Der Snowden-Vertraute sprach in diesem Zusammenhang von einem „außerordentlich engen Verhältnis zwischen amerikanischen Medienunternehmen und der US-Regierung“, das seit den Anschlägen vom 11. September noch intensiver geworden sei. Diese Tendenz gelte inzwischen für den gesamten Westen, so Greenwald.

„Freie Presse in Gefahr gebracht“

Bisher sei der Gefährdung der freien Presse durch die Überwachung des Staates „relativ wenig Aufmerksamkeit“ geschenkt worden. „Wenn eine Regierung gewaltige Mengen an Metadaten sammelt – Milliarden Telefonate und E-Mails jeden Tag – und daher jeden kennt, der mit jemand anderem kommuniziert, wird es für Informanten, die sich an Journalisten wenden, sehr schwierig – wenn nicht unmöglich – zu glauben, dass sie das tun können, ohne ausfindig gemacht zu werden. Das hat die freie Presse in Gefahr gebracht“, sagte Greenwald.

Durch die Enthüllungen sei eine „wichtige Debatte über den Journalismus“ ausgelöst worden, nachdem zuvor vor allem über Folgen für die Privatsphäre und über Gefahren für die Demokratie diskutiert worden sei, so Greenwald. Die Enthüllungen hätten weltweit „tiefgreifende Auswirkungen“ darauf, wie Medien und Öffentlichkeit den Journalistenberuf in Zukunft verstehen würden.

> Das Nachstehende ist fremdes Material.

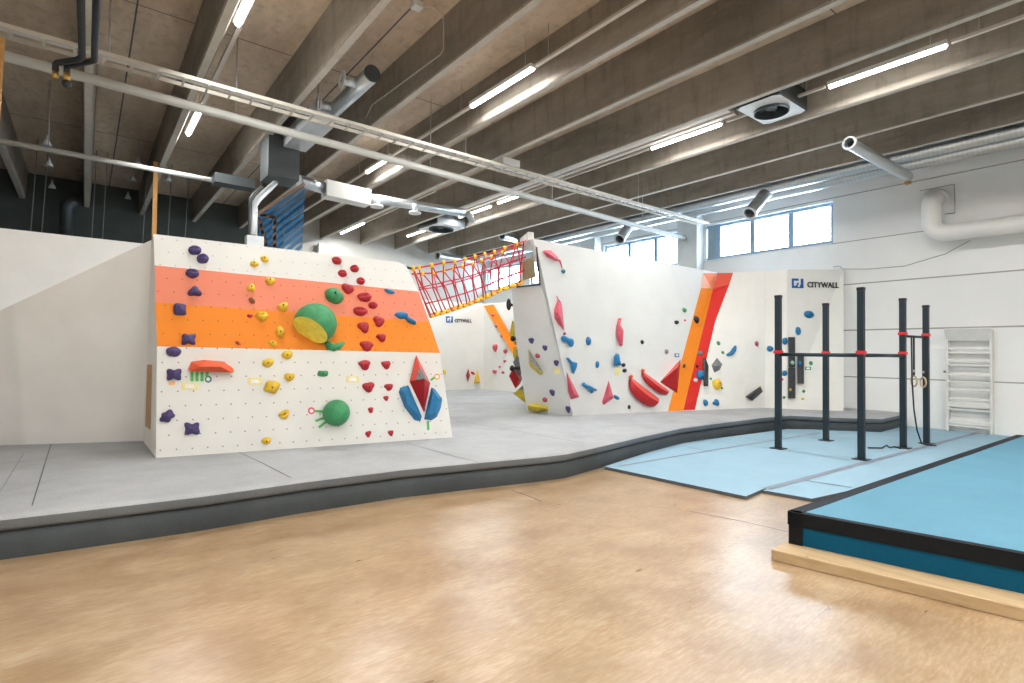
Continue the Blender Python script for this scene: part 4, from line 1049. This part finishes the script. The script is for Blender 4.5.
# ------------------------------------------------------------------ net bridge
NB = thing('net_bridge', (5.2, 7.9, 2.4), 'red and yellow rope net bridge hung between the two boulders', 'net bridge')
nearY, farY, botY = 7.40, 8.15, 7.8
top_px = [(412, 268.6), (414.6, 268.3), (429, 265.7), (442.5, 263), (455, 261.7), (466.6, 259), (477.6, 256), (488.6, 254), (499, 250.5), (512, 245.5), (526, 240.5)]
far_px = [(412, 274), (419, 273.6), (431, 273.2), (442.5, 271), (453.4, 268.3), (463.7, 266), (474.7, 263), (485, 259.5), (496, 255), (510, 249.5), (527, 243)]
bot_px2 = [(430, 317), (437, 314.8), (447, 312.3), (456, 309), (465, 306.2), (474, 302.7), (483, 299), (492, 295.2), (501, 290.5), (512, 286.5), (524, 282.5)]
top = [PY(x, y, nearY) for x, y in top_px]; far = [PY(x, y, farY) for x, y in far_px]
bn = [PY(x, y, botY-.12) for x, y in bot_px2]; bf_ = [PY(x, y-2, botY+.16) for x, y in bot_px2]
def interp(P, t):
    t = max(0, min(.9999, t))*(len(P)-1); i = int(t); return P[i].lerp(P[i+1], t-i)
def rope(pts, r, m_, name, nn=6): return MB().tube(pts, r, nn).build(name, M[m_], NB)
rope(top, .015, 'rope_red', 'hand_rope'); rope(far, .015, 'rope_red', 'hand_rope')
for P in (bn, bf_):
    rope(P, .014, 'rope_red', 'floor_rope')
    for k in range(16): rope([interp(P, (k+.12)/16), interp(P, (k+.5)/16), interp(P, (k+.88)/16)], .026, 'rope_yellow', 'rope_sleeve')
for a, c in ((top, bn), (far, bf_)):
    for q in (.38, .72):
        rope([interp(a, t/14).lerp(interp(c, t/14), q) for t in range(15)], .011, 'rope_red', 'side_rope')
for a, c, sgn in ((top, bn, -1), (far, bf_, 1)):
    for k in range(11):
        t0_ = (k+.45)/11.2; t1_ = t0_+.055*sgn; t2_ = t0_+.062*sgn
        rope([interp(a, t0_), interp(a, t1_).lerp(interp(c, t1_), .45), interp(c, t2_)], .011, 'rope_red', 'net_rope')
        t1_ = t0_-.03*sgn
        if k % 2 == 0: rope([interp(a, t0_), interp(a, t1_).lerp(interp(c, t1_), .5), interp(c, t1_)], .010, 'rope_red', 'net_rope')
        p = interp(a, t0_); MB().sphere(p, (.035, .025, .045), 8, 6).build('clip', M['rope_yellow'], NB)
for k in range(13):
    t = (k+.2)/13; rope([interp(bn, t), interp(bf_, t+.03)], .02, 'rope_yellow' if k % 3 else 'rope_red', 'cross_rope')
rope([interp(top, 0), interp(top, 0)+V((-.12, .02, .02))], .02, 'black_hose', 'anchor')
rope([interp(top, .985), interp(far, .97).lerp(interp(bf_, .97), .5), interp(bn, .96)], .014, 'rope_red', 'end_rope')

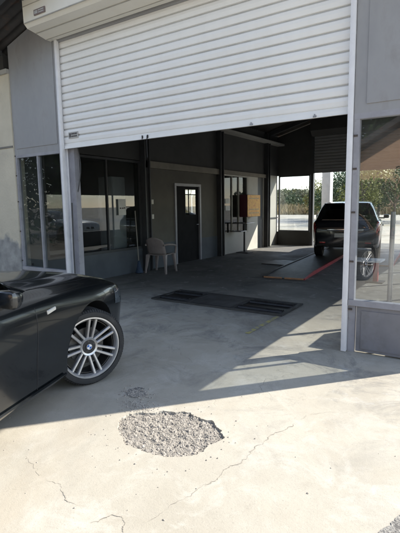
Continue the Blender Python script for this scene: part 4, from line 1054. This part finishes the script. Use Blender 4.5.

Überwachung als langfristiger Begleiter

Es werde im Journalismus „viele Reformen“ geben, so Greenwald. Eine der wichtigsten Erkenntnisse sei, „dass wir Journalisten jetzt um die Notwendigkeit wissen, technische Möglichkeiten zu nutzen, um die Vertraulichkeit unserer Kommunikation zu schützen – insbesondere die unserer Quellen“. Er zeigte sich überzeugt, dass „wir den Journalismus und die Recherche neu beleben können“. Allerdings werde die allgegenwärtige Überwachung durch den Staat „für ziemlich lange Zeit zu uns gehören“, sagte Greenwald auf dem Global Media Forum der Deutschen Welle.